Monday, October 23, 2006

I had this dream…

Last night I had this dream where I was at this huge party my parents hosted at their house in Payson (Az), only their house was much larger than it actually is. Anyway it was a dinner party and after I got my food I preceded to sit at the table to which I was assigned. When I found my seat there was this gentleman making an argument about how God’s existence is irrelevant to being good person and so it doesn’t really matter if someone believes in God or not. I let him finish making his point before I chimed in.

“Assume for sake of argument,” I began, “that someone can be completely good with or without God’s existence. Assume further that God does exist and even though someone doesn’t believe He does exist he can do all the right actions and have all the right intentions in any circumstance whatever. Even if this is possible, it nevertheless is the case (if Theism is true) that God is the causal nexus of all existence other than Himself, in which case God is the cause of everything we see and everything we are, and He is the cause which holds all things together. But if God is how we just described we would have a duty to recognize that God is the cause of all things, and since God is a person we would have to turn our recognition of this fact into praise. The situation is analogous to, but in an even more severe than, the praise we owe an inventor for his invention. If we use the things to which the inventor invented without giving him credit we would be committing an ungrateful disservice. An inventor doesn’t even create anything new, she just rearranges in new ways things that where there all a long, things she never herself made. But in the case of God He not only arranged all things but caused all things too, in which case the disservice we would be doing to him by not recognizing these facts would be even more unvirtuous. So in the case where someone is good and doesn’t believe in God, if it turns out God does exist, not only is it the case that such a person is not being good in a certain respect (not giving credit where credit is due), in all other respects where she is a good person her disbelief in God severely trivializes such a status, since all her good deeds are derived and made possible by God’s existence. “

The same point can be made for an atheist too. Until an atheist knows with Cartesian certainty that she is correct, it will always be the case that she quite possibly owes God the recognition she has never given Him; in fact, the more she values her life and the things which comprise it the greater the possible debt becomes.

It’s also the same for the theist. Even if someone is a theist, it doesn’t mean that she doesn’t take for granted more than she realizes. All men, theists or not, must continually search the depths of their souls to the heights of the cosmos to recognize to what or whom, to anything or anyone, they owe their existence.

7 comments:

Noelle said...

ok Mr. PC...not even PC, just plain feminist. ugh!

Anonymous said...

i liked your symposium-like-cartesian-dream-argument.
and the inventor analogy. terribly original.

Derek said...

"symposium-like-cartesian-dream-argument."

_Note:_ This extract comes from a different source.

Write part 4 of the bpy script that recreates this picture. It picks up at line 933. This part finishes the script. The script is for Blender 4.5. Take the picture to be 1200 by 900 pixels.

haha. I just realized that even if its in a dream a priori arguments still work...

Anonymous said...

why do you think that? if a priori arguments still work because a dream is not dependent on experience, that claim is dubious, as you say. can you really imagine yourself dreaming what you dream if you hadn't experienced some sort of analogous experience to base your dream on?

but, you know, in a Phil 101 kind of way, i like what you say.

Derek said...

a priori arguments 'still work in dreams' because what can be known a priori transcends perceptual experience. If in a dream, for instance, if I think to myself “2+3=5” or “no object can be red all over and green all over at the same time” I still know true propositions because none of my thoughts require perceptual evidence that could turn out false (which would be the case if I were dreaming). So in this way one could know things even if one were dreaming.

Anonymous said...

do you really think that in a dream you can realize that 2+3=5, or is it just that you remember having the experience or the thought that you believed 2+3=5 and so you reenacted that experience in a dream (but maybe this time you were in your underwear, or being chased by zombies).
i guess the question is how your mind functions dreaming. let's ask gogol. he knows something about dreaming.

Derek said...

the point is doing 2+3=5 is a mental experience and therefore the validity of such an argument and the truth of the conclusion can be had whether or not your sense perceptions are reliable. I don't see how the reenactment of the thought process in a dream would be any different than the orginal process you went through in reality, which is to say, I don't know the difference between a reenactment and recognition.